Abstract

New ages of rocks in the San Juan Islands, northwest Washington, significantly change our understanding of the evolution of the San Juan Islands thrust system. Re-examination of foraminifera-bearing mudstones at Richardson on Lopez Island indicates a late Aptian (112–115 Ma), not late Albian (100 Ma) age as currently presented in the literature. The age brackets of thrusting, marked by these pre-thrusting mudstones and 84-Ma post-thrusting sedimentary rocks, span a much longer period than previously thought, diminishing controls on rates of displacement in the thrust system and the timing of regional deformation in western Washington.

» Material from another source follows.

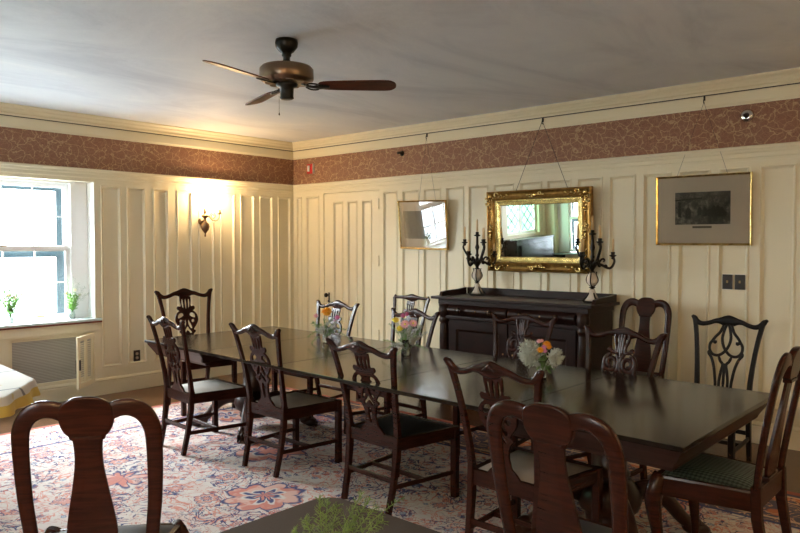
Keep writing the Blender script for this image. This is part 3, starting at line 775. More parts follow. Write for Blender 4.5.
def place(src,x,y,deg,h,w,label,group,seat=None,first=False,z=RZ):
    o=src if first else dup(src)
    o.location=(x,y,z); o.rotation_euler=(0,0,R(deg)); o.scale=(w/.545,1,h/HC) if src.get('t')!='hoop' else (w/.45,1,h/HC)
    o['label']=label; o['group']=group
    if seat:
        for c in o.children:
            if c.name.split('.')[0]=='seat': c.material_slots[0].link='OBJECT'; c.material_slots[0].material=M[seat]
    return o
def rt(x,y,deg,d=.10): # seat-rear point from the crest midpoint
    return x-math.sin(R(deg))*d, y+math.cos(R(deg))*d
G1='chairs drawn up to the near side of the long table'; G2='chairs drawn up to the far side of the long table'; G3='chairs standing against the back wall'; G4='chairs at the ends of the long table'
A=ear_chair(lyre_splat(),M['chair'],M['seat_pale_glare'])
def pl(src,x,y,deg,*a,**k): xx,yy=rt(x,y,deg); return place(src,xx,yy,deg,*a,**k)
pl(A,-4.74,2.74,-4,.968,.535,'pierced-splat mahogany chair with glare-paled seat, first from the window along the near side',G1,first=True)
pl(A,-3.85,2.87,-1,.968,.52,'pierced-splat mahogany chair with brown seat, second from the window on the near side',G1,'seat_tan')
pl(A,-2.87,2.88,-3.2,.945,.565,'pierced-splat mahogany chair with black seat, in front of the pink and yellow bouquet',G1,'seat_dark')
pl(A,-1.83,2.68,-2.7,.965,.53,'pierced-splat mahogany chair partly hidden behind the large hoop-back chair',G1,'seat_tan')
pl(A,-6.12,3.74,-98,1.07,.55,'tall pierced-splat chair standing at the window end of the long table',G4)
pl(A,-4.86,4.57,178.5,.975,.555,'pierced-splat chair on the far side, behind the single orange flower bouquet',G2,'seat_dark')
pl(A,-3.83,4.48,176,.965,.525,'pierced-splat chair on the far side, behind the pink and yellow bouquet',G2,'seat_dark')
V=ear_chair(volute_splat(),M['chair'],M['seat_dark'])
pl(V,-2.87,4.62,182.3,.972,.53,'scroll-splat chair between the orange and lilac bouquet and the sideboard',G2,first=True)
pl(V,-1.94,4.31,170,.968,.57,'scroll-splat chair in front of the hoop-back wall chair',G2)
C=ear_chair(lyre_splat(),M['chair'],M['seat_dark'],straight=True)
pl(C,-4.76,5.52,178,1.0,.50,'straight-crested mahogany chair against the wall left of the sideboard',G3,first=True,z=.001)
K=ear_chair(gothic_splat(),M['chair_black'],M['seat_dark'])
pl(K,-1.66,5.47,176.5,.985,.51,'black openwork-splat chair against the wall below the dark switches',G3,first=True,z=.001)
Q=hoop_chair(M['chair_qa'],M['seat_dark']); Q['t']='hoop'
G5='hoop-back chairs with solid vase splats'
pl(Q,-1.150,1.99,-2,1.012,.50,'large hoop-back chair seen from behind, in front of the near right part of the table',G5,first=True)
pl(Q,-2.23,1.0,50,1.033,.46,'large hoop-back chair standing alone on the rug in the lower left foreground',G5).scale.y=.72
pl(Q,-2.35,5.66,180,1.10,.425,'hoop-back chair against the wall just right of the sideboard',G5,z=.001)
q8=place(Q,-.84,3.35,90,1.088,.48,'hoop-back chair with green woven seat at the right end of the table',G4,'seat_green')
for o in (Q,)+tuple(x for x in bpy.data.objects if x.get('t')): 
    if 't' in o: del o['t']

# ---------------------------------------------------------------- sideboard
SX0,SX1,SY0,SY1=-4.31,-2.735,5.385,5.885
sb=thing('sideboard',((SX0+SX1)/2,(SY0+SY1)/2,.001),0,'dark mahogany sideboard with low back gallery under the gilt mirror','sideboard'); sb.scale=(1,1,1.038)
cx,cy=(SX0+SX1)/2,(SY0+SY1)/2
def sbx(bm,x0,x1,y0,y1,z0,z1,b=.003): box(bm,x0-cx,x1-cx,y0-cy,y1-cy,z0,z1,b)
bm=B(); sbx(bm,SX0+.03,SX1-.01,SY0+.05,SY1-.005,.10,.965); sbx(bm,SX0-.01,SX1+.01,SY0-.015,SY1-.005,.08,.14); sbx(bm,SX0,SX1,SY0+.01,SY1-.005,.925,.972)
link('body',bm,M['sideboard'],sb)
bm=B(); sbx(bm,SX0-.055,SX1+.055,SY0-.04,SY1-.003,.973,.998,.006); link('top',bm,M['sideboard'],sb)
bm=B(); sbx(bm,SX0+.02,SX1+.02,SY1-.045,SY1-.01,.998,1.062,.004)
for s,x in ((0,SX0+.0),(1,SX1+.03)):
    p=[(SY0+.04,.9985),(SY0+.06,1.035),(SY0+.16,1.045),(SY0+.34,1.05),(SY1-.045,1.062),(SY1-.045,.9985)]
    a=[bm.verts.new((x-cx-.014+.0,y-cy,z)) for y,z in p]; b=[bm.verts.new((x-cx+.014,y-cy,z)) for y,z in p]
    bm.faces.new(a); bm.faces.new(b)
    for i in range(len(p)): bm.faces.new((a[i],a[(i+1)%len(p)],b[(i+1)%len(p)],b[i]))
link('gallery',bm,M['sideboard'],sb)
for x in (SX0+.055,SX1-.055):
    bm=B(); lathe(bm,[(.050,.14),(.052,.16),(.040,.18),(.036,.22),(.044,.27),(.046,.60),(.040,.735),(.036,.75),(.05,.765),(.052,.785),(.042,.80),(.048,.815),(.056,.85),(.056,.875),(.05,.90),(.055,.915),(.055,.925)],24,cx=x-cx,cy=SY0+.035-cy); link('column',bm,M['sideboard'],sb,smooth=True)
    bm=B(); lathe(bm,[(.03,0),(.055,.02),(.06,.05),(.045,.08)],16,cx=x-cx,cy=SY0+.06-cy); link('foot',bm,M['sideboard'],sb,smooth=True)
    bm=B(); lathe(bm,[(.03,0),(.055,.02),(.06,.05),(.045,.08)],16,cx=x-cx,cy=SY1-.08-cy); link('foot',bm,M['sideboard'],sb,smooth=True)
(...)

New 40Ar/39Ar plateau ages of phengite in blueschist-facies meta-volcanic rock, also at Richardson, are 124 ± 0.7 Ma (2σ, late Barremian). These blueschist-facies volcanic rocks are in fault contact with the fossiliferous mudstones. Therefore, the blueschist-facies metamorphism at Richardson, previously inferred to be associated with the thrusting, now appears to have occurred prior to thrusting. Further, the Ar ages demonstrate that blueschist-facies fabric formed earlier than the thrust event and is therefore not directly useful in analyzing the thrusting kinematics. The Richardson 40Ar/39Ar age is similar to isotopic ages found in the eastern San Juan Islands and in the Shuksan blueschist terrane in the northwest Cascades, and thus fits into an emerging regional age pattern of blueschist-facies metamorphism during Late Jurassic – Early Cretaceous (up to Barremian) but not late Albian – Cenomanian. If this pattern is more broadly confirmed for the San Juan Islands, all the blueschist-facies metamorphism can be regarded as having formed in subduction zones elsewhere along the continental margin rather than in the anomalous setting of an on-land thrust system, as in the San Juan Islands.